La presenza di oltre 200 lobbisti dell’industria chimica e fossile ha ulteriormente complicato il quadro, influenzando il processo negoziale e opponendosi a misure più stringenti. Alla fine, i leader non sono riusciti a superare lo stallo, lasciando il trattato in uno stato di incertezza. Nonostante alcuni progressi nella formulazione di proposte più concise, come la bozza di 17 pagine proposta per semplificare il dibattito, non è stato raggiunto un consenso su obiettivi vincolanti o misure concrete per ridurre l’inquinamento da plastica.
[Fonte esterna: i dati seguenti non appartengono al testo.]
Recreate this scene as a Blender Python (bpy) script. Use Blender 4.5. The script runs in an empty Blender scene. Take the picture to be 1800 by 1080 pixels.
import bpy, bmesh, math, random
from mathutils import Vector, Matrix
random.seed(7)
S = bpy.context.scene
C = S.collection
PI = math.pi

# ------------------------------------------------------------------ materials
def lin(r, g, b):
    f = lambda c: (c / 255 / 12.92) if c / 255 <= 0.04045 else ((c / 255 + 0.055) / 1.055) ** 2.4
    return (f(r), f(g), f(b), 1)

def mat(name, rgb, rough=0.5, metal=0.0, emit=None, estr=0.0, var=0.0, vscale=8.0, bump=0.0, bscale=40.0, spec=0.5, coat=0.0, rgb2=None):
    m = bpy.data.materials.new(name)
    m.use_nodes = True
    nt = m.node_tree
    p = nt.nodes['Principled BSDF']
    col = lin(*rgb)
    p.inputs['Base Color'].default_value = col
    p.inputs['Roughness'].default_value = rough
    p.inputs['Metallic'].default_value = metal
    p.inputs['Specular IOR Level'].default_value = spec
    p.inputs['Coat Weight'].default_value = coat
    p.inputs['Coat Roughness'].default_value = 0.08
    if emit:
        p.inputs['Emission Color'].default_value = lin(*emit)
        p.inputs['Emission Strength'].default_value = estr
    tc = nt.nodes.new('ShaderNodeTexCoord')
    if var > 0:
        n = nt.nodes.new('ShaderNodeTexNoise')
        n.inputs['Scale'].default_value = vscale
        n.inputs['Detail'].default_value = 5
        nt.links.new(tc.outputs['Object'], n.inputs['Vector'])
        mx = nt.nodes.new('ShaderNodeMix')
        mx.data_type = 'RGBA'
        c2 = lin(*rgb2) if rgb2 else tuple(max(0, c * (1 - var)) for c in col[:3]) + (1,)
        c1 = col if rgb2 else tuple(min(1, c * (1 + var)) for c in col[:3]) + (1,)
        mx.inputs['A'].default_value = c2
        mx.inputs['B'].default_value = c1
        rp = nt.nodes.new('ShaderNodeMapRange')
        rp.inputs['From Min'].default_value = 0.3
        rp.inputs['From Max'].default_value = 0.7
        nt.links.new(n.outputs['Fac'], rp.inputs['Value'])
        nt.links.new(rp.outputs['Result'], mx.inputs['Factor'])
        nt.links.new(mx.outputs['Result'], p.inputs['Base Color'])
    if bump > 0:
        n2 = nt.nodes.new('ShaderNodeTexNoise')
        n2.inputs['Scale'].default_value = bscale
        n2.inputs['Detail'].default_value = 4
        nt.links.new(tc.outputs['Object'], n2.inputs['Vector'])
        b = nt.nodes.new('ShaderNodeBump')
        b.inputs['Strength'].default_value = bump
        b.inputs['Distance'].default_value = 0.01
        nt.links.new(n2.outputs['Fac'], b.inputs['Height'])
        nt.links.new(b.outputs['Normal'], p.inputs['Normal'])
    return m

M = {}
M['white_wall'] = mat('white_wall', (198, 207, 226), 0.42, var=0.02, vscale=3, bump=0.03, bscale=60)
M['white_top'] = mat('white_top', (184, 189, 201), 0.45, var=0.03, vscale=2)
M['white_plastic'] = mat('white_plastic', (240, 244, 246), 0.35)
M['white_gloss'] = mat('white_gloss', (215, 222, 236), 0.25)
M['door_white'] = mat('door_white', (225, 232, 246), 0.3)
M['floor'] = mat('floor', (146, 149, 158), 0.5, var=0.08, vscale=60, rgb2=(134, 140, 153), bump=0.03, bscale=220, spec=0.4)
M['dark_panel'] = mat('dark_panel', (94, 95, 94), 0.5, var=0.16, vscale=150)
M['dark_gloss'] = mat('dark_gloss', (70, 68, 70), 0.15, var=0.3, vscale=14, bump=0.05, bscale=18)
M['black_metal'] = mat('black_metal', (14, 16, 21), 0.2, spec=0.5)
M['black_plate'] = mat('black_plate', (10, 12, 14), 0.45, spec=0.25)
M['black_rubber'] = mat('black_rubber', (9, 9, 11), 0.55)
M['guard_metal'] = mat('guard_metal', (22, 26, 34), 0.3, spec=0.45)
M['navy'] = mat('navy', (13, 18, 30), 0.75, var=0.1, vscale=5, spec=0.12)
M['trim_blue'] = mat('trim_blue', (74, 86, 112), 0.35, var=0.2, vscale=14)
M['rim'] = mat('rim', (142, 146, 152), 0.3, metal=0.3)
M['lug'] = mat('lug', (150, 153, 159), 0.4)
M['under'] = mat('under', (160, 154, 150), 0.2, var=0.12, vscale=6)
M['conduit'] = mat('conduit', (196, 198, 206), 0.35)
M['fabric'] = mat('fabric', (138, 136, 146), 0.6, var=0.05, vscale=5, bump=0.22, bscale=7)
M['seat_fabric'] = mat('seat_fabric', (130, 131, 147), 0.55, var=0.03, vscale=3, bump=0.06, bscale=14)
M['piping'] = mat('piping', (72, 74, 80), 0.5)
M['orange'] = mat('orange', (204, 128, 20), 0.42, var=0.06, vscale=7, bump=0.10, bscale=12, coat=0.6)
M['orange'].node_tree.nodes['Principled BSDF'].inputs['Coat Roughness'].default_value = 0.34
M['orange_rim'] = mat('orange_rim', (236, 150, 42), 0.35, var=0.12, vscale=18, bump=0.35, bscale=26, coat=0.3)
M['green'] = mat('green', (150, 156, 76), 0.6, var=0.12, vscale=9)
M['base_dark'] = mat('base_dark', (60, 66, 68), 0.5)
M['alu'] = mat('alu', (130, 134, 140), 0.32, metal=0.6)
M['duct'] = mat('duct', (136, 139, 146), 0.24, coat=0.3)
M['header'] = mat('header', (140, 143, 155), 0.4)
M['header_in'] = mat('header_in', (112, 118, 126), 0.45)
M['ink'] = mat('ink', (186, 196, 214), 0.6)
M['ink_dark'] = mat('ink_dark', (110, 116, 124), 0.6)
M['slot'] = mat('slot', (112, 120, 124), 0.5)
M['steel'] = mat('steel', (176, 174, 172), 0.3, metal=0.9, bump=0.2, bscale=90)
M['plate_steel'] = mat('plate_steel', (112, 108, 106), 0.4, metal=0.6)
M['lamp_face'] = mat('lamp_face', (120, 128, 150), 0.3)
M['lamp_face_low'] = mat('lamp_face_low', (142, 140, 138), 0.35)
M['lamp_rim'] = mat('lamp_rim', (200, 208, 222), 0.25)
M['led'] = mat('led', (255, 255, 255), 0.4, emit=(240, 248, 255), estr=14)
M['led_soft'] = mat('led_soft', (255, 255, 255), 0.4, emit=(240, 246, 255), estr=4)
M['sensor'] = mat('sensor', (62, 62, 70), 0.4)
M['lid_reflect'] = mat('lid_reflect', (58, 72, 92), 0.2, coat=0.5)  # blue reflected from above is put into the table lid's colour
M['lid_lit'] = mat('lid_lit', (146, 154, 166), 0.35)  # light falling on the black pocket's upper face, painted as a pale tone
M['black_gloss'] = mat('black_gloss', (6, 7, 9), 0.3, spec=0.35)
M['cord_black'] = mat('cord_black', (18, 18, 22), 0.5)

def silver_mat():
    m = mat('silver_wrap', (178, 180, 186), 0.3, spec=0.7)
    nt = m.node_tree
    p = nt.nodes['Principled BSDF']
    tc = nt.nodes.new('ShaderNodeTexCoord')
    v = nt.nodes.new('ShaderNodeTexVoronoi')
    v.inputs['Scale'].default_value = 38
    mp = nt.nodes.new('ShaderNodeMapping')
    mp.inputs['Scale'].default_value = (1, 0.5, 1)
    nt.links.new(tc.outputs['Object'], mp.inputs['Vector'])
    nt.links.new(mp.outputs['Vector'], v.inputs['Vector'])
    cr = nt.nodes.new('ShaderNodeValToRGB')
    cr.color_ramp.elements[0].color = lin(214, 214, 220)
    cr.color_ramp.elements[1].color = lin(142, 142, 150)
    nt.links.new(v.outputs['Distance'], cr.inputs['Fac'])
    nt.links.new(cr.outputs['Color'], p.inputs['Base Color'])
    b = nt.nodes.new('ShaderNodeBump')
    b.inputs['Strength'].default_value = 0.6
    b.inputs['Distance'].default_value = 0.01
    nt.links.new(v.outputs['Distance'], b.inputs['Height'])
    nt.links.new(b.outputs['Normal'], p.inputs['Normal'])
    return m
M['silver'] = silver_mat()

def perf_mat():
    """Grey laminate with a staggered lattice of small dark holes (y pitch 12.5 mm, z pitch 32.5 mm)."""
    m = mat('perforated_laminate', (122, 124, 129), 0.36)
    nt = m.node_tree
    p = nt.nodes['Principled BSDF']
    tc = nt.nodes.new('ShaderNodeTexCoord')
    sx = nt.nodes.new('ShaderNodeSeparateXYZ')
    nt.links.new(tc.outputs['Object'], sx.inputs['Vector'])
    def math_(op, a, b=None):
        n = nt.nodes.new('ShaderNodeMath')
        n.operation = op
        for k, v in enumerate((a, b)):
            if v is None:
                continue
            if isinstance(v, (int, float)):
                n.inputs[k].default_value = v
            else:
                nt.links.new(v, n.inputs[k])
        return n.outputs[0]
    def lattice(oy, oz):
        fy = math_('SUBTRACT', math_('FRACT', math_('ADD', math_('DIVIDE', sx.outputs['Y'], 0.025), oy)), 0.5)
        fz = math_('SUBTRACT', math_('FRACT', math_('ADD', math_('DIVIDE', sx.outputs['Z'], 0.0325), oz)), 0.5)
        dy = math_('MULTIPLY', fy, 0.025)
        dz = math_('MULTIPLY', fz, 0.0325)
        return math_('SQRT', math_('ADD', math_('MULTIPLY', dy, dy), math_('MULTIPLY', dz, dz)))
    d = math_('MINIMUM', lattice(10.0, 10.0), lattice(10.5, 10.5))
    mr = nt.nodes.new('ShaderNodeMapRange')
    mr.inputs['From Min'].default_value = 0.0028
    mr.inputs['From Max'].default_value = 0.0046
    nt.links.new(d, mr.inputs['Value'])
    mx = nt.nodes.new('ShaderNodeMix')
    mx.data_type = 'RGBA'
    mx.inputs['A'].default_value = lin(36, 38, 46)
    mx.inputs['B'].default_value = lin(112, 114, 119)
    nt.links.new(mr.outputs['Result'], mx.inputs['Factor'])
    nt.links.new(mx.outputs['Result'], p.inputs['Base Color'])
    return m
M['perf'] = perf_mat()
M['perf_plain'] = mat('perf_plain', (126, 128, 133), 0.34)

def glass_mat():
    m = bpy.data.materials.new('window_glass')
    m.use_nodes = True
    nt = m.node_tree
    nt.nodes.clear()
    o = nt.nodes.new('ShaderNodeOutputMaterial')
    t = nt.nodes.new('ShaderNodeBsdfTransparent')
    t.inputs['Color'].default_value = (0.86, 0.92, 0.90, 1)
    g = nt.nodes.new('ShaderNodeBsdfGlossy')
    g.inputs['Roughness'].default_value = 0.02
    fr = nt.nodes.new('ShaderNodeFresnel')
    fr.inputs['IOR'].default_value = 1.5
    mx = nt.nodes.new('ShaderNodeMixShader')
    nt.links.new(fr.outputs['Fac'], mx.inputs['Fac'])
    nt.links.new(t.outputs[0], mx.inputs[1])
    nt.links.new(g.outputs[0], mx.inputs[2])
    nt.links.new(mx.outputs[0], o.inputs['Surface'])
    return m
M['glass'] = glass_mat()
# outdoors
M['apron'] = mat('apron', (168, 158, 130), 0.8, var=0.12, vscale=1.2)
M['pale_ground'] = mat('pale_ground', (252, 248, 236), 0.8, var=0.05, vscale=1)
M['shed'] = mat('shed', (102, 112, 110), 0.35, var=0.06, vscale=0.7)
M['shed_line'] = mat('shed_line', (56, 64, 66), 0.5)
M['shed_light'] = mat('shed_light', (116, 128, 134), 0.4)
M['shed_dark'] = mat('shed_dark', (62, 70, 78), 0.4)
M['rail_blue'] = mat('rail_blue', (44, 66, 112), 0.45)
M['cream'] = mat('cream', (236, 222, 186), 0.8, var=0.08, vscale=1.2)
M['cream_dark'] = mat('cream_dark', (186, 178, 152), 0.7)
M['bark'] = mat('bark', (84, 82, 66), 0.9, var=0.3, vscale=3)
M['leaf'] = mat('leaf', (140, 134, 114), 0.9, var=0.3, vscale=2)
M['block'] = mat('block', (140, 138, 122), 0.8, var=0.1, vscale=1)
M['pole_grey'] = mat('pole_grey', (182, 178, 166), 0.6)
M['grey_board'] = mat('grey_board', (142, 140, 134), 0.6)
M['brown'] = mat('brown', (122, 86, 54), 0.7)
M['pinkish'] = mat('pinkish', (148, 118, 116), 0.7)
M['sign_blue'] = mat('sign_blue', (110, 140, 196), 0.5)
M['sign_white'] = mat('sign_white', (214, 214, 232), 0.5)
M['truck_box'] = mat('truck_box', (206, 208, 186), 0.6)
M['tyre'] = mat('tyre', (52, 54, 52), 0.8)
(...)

Greenpeace e altre organizzazioni hanno denunciato il risultato come un’occasione mancata, sottolineando che ritardare interventi decisi rischia di aggravare ulteriormente la crisi ambientale, compromettendo non solo l’ecosistema ma anche la salute umana su scala globale. Questo insuccesso rappresenta un ulteriore richiamo all’urgenza di un’azione coordinata e determinata nei prossimi incontri internazionali per affrontare in modo efficace l’inquinamento da plastica e il suo impatto devastante.

Se l’Italia vuole realmente posizionarsi come leader nella gestione sostenibile della plastica, sarà necessario un cambio di paradigma. Questo richiede non solo una maggiore trasparenza nei dati, ma anche un impegno concreto a ridurre il consumo di plastica e a investire in sistemi di riuso che garantiscano una reale sostenibilità ambientale. Solo così sarà possibile andare oltre la retorica e costruire un sistema davvero virtuoso.